[Exercise task] Copy exactly, please, the lines of the data from its start through the line containing "COL = scene.collection".

[Dataset]
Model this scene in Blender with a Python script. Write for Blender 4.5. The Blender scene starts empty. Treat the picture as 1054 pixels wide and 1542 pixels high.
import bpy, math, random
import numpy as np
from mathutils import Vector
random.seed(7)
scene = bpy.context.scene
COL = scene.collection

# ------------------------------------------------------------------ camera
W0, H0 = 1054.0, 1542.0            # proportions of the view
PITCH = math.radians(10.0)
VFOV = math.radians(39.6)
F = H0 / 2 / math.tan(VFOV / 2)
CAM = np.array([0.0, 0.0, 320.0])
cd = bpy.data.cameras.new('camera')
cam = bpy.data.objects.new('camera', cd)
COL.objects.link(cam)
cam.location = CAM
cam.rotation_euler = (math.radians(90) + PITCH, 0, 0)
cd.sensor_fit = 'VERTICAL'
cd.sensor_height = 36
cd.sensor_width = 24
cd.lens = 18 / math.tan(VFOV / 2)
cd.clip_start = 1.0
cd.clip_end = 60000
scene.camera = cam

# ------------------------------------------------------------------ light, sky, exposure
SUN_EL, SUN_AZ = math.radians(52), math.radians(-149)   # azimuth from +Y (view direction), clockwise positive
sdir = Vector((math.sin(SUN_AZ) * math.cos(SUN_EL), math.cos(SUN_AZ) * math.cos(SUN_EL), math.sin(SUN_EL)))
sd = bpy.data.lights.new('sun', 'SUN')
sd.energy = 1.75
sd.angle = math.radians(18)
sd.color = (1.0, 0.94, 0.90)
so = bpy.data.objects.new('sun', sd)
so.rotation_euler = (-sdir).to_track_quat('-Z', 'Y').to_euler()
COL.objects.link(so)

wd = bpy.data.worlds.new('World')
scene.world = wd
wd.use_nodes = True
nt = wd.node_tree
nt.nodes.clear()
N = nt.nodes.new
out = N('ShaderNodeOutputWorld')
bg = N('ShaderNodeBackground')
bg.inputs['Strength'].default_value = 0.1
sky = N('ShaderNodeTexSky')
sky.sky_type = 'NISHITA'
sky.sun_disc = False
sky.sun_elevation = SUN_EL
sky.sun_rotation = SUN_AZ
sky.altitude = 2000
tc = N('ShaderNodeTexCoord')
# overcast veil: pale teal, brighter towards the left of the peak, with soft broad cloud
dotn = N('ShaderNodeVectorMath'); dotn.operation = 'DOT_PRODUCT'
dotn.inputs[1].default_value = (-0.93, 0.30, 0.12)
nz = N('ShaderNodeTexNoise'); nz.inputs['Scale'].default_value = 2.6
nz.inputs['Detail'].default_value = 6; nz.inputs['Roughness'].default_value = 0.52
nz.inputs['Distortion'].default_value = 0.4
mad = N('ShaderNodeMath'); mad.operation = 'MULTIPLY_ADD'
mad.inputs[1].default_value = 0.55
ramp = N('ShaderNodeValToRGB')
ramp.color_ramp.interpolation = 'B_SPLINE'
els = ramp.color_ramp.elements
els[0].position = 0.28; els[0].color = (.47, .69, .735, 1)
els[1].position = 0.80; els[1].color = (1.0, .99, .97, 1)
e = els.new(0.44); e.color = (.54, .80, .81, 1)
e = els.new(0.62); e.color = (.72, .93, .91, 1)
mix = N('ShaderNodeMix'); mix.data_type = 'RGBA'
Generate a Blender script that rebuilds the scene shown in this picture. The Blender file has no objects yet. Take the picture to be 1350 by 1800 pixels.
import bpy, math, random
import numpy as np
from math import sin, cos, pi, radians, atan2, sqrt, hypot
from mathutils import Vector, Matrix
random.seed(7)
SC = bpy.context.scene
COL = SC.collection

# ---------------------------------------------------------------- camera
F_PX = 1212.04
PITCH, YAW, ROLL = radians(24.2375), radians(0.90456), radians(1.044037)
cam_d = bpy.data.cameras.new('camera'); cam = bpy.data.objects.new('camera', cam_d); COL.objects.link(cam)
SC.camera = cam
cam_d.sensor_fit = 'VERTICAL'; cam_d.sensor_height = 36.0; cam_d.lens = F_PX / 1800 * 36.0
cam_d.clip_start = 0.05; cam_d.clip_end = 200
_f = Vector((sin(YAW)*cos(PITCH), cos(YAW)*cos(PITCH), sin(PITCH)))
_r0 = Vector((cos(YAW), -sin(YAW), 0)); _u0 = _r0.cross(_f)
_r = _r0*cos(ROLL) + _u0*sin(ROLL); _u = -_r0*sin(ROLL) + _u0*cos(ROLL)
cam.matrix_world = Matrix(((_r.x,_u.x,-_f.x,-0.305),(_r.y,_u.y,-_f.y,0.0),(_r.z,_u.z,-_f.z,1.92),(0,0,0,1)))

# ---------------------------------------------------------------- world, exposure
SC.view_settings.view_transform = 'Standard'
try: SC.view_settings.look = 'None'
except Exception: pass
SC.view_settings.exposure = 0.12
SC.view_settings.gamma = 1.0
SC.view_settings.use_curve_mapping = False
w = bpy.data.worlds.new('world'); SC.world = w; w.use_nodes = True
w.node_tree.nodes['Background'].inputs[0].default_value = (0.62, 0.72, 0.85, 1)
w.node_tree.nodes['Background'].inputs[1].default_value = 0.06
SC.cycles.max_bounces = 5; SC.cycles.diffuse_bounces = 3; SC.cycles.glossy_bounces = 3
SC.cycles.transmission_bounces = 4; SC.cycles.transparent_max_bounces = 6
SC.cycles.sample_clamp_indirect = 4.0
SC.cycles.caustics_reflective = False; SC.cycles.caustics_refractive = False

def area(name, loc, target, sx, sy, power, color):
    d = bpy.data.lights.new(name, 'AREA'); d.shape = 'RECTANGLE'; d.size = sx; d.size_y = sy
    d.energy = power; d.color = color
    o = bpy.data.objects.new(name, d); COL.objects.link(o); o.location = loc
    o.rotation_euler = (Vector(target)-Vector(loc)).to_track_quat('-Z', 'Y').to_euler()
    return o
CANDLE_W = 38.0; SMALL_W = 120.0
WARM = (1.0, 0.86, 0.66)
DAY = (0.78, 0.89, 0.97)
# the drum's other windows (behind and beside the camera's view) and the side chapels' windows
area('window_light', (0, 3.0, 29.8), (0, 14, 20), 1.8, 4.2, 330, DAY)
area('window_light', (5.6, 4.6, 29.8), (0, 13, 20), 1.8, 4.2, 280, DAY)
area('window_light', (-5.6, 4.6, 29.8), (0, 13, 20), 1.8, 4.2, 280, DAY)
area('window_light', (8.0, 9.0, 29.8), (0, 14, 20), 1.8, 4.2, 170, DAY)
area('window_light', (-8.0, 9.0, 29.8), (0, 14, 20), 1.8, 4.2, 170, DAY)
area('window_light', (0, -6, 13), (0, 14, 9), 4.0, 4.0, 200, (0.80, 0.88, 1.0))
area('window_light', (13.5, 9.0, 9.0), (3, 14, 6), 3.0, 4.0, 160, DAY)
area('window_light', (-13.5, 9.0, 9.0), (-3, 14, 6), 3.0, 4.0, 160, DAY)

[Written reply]
Model this scene in Blender with a Python script. Write for Blender 4.5. The Blender scene starts empty. Treat the picture as 1054 pixels wide and 1542 pixels high.
import bpy, math, random
import numpy as np
from mathutils import Vector
random.seed(7)
scene = bpy.context.scene
COL = scene.collection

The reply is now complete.